Dés lors que le phénomène ‘à comprendre pour faire’ n’est plus tenu a priori pour définitivement réductible à quelque modèle établis par d’autres, avant et ailleurs, la voie de ‘la modélisation mimétique n’est plus la voie rassurante des rigoureuses certitudes scientifiques. Et rien ne nous contraint à la privilégier exclusivement sinon quelques conventions contingentes. Les algorithmes ne peuvent être que des heuristiques dont dispose l’esprit pour élaborer ses prochains comportements si l’on veut pouvoir reconnaître le singulier sous les apparences du régulier.
La voie de ‘la modélisation poïétique’ ne peut-elle alors être reconnue dans sa fascinante puissance ? P Valéry, jeune encore, avait su la reconnaître, et nous la faire reconnaître, en méditant les Carnets de Léonard de Vinci. L’exceptionnelle expérience accumulée par l’esprit humain au fil des siècles s’est en quelque sorte ‘engrammée (ou ‘potentialisée’ : ‘un potentiel orienté par l’implexe, capacité de s’auto-organiser’): Dans nos cultures et nos enseignements.ne pouvons-nous nous enrichir aujourd’hui, dans nos multiples exercices de modélisations de systèmes perçus complexes, de cette expérience ?
Il en est tant de traces.

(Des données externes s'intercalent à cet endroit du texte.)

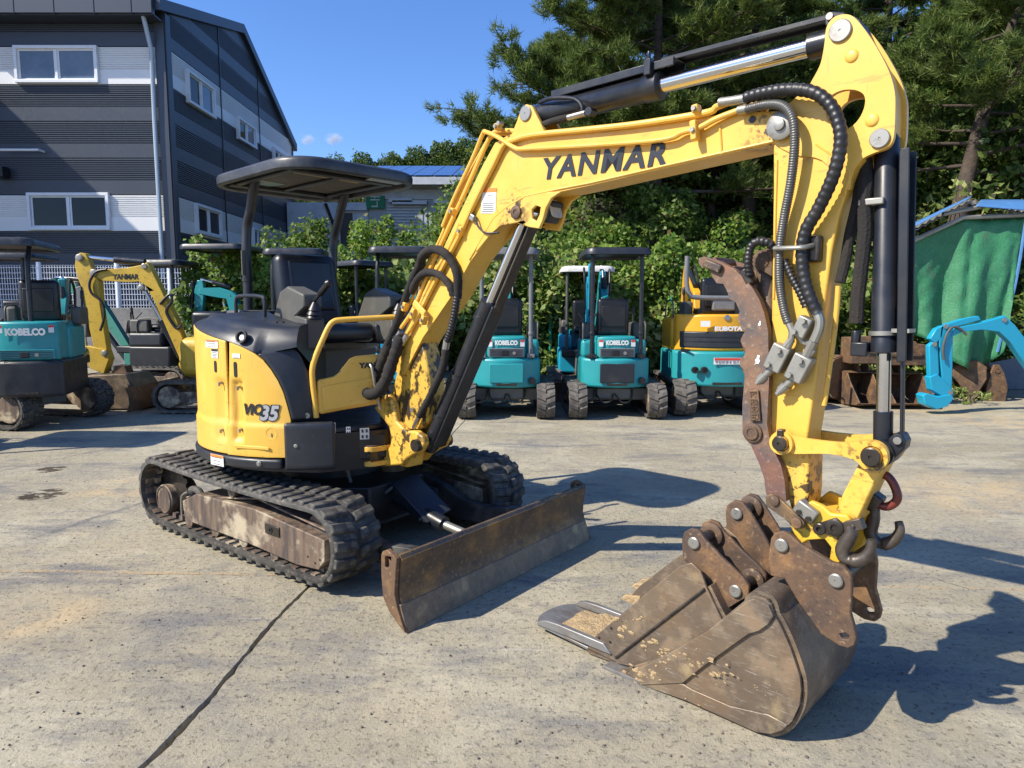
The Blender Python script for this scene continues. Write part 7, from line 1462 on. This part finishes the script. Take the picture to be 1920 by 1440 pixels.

En privilégiant ici trois d’entre elles, désormais relativement aisément accessibles, celles de Léonard et celle de P. Valéry que quatre siècles séparent (1500 – 1900), bien sûr, mais aussi, entre les deux, celle de G Vico (1700) qui sut nous proposer un autre ‘Discours pour conduire intelligemment sa raison’ et en proposer une impressionnante interprétation épistémologique en élaborant la ‘Scienza Nuova’. P Valéry n’eut pas semble t il l’occasion d’approcher cette œuvre, pas plus que Vico n’ai eut l’occasion d’approcher les Carnets de Léonard (qui n’étaient pas édités à son époque).
Mais pour nous, qui pouvons aujourd’hui tresser les ‘trois brins de cette guirlande poïétique’, que d’expériences variées pouvons nous ainsi transformer en science avec conscience. Chemin faisant, nous retrouverons dans les méditations de quelques-uns uns de nos grands contemporains (H von Foerster, H A Simon, E.Morin, … ) d’autres récits d’expériences de modélisation de phénomènes perçus complexe ; Récits qui aviveront plus encore notre attention aux capacités poïétiques de l’étonnant esprit humain fonctionnant en reliant sans cesse corps et Monde qui ainsi le transforment.